Regarding the rent, I lower the price when the calls stop. As long as the house is showing the price stays put.

From your description the house is in decent rental condition.
Appliances should be clean and functional.
You can upgrade them when your tenant renews.

I would get some kind of paper advertisement. (Greensheet, thrifty nickle, newspaper classifieds.) I get a ton of calls when I run those as compared to just web-based media.

You might also send a letter to the neighbors with a pick your neighbor campaign.
This gets the neighbors thinking of who they might know to move in on thier street instead of one of “THOSE” tenants. You can offer $100 incentive if they send a qualified tenant to you and you lease to that tenant (Qualified= no felonies, no evictions, no broken leases.)

Great ideas, Pete – thanks!

I hope that you have managed to get you property rented. However, if not the best advice I can give you is. Lower the price!

It doesn’t have to be by a lot, you would be surprised how price sensitive renters can be. I once had a house I was trying to rent. The first few weeks on the market, I only received a few calls and was unable to setup any showings. I lowered the price by $20, and the phone was literally ringing off the hook. While I was setting up one showing, I would get one or two additional voice mail messages about the property. Needless to say I had no problem renting the home to a very qualified candidate.

Since this experience I have rented all of my properties is what you might call a reverse auction format.

I choose what I feel is an ambitious asking price, and lower it by $20 each week until it is rented. I also tell applicants this, which does two things. First if they think the price is too high, they know they can check back in a week or two when the price reaches what they would like to pay. But it also creates a sense of urgency for them because they don’t know what others are willing to pay.

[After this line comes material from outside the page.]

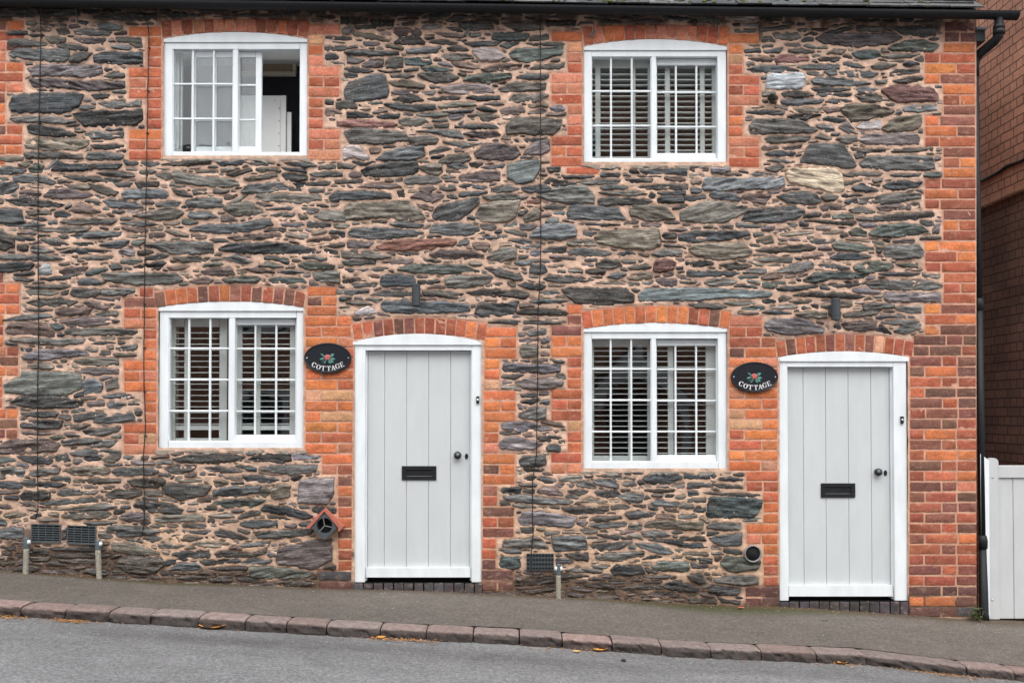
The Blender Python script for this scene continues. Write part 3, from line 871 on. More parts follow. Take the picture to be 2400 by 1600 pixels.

Rarely do I have a full month of vacancy at any of my properties since implementing this system.


Thanks Steve. That’s kinda what happened with our property. Except we lowered the price by $50 instead of $20 (I’ll keep that $20 number in mind next time!). This brought the price down to $1300 – well, actually we listed it as $1295.

Then, after very little interest, we had 6 showings, with 4 of them applying to rent our house. This was, unfortunately, 3 days after our existing insurance policy was cancelled and we had to pay an additional $280 (on top of the $830 we’d already paid for insurance) for a new policy that would insure a "vacant’ property.

But we have highly-qualified tenants who signed a one-year lease and moved in last weekend! What a relief! :biggrin

My thanks again to everyone who provided tips and advice. This forum is a goldmine of helpful info!


Congrats on the tenant. You might start shopping for an insurance agent, that’s a crappy thing to do. Technically they are right but my agent has helped me through this situation before.

I know this is kinda late but it might you help in the future and those reiclub members who are still in the process. :smile I’m not sure how it works but I think using the social networking sites as a platform could be of helpful. Post, tweet and announce your property and bump them every other day is a good way of telling the world that you’ve got a great opportunity to offer. Congrats to you!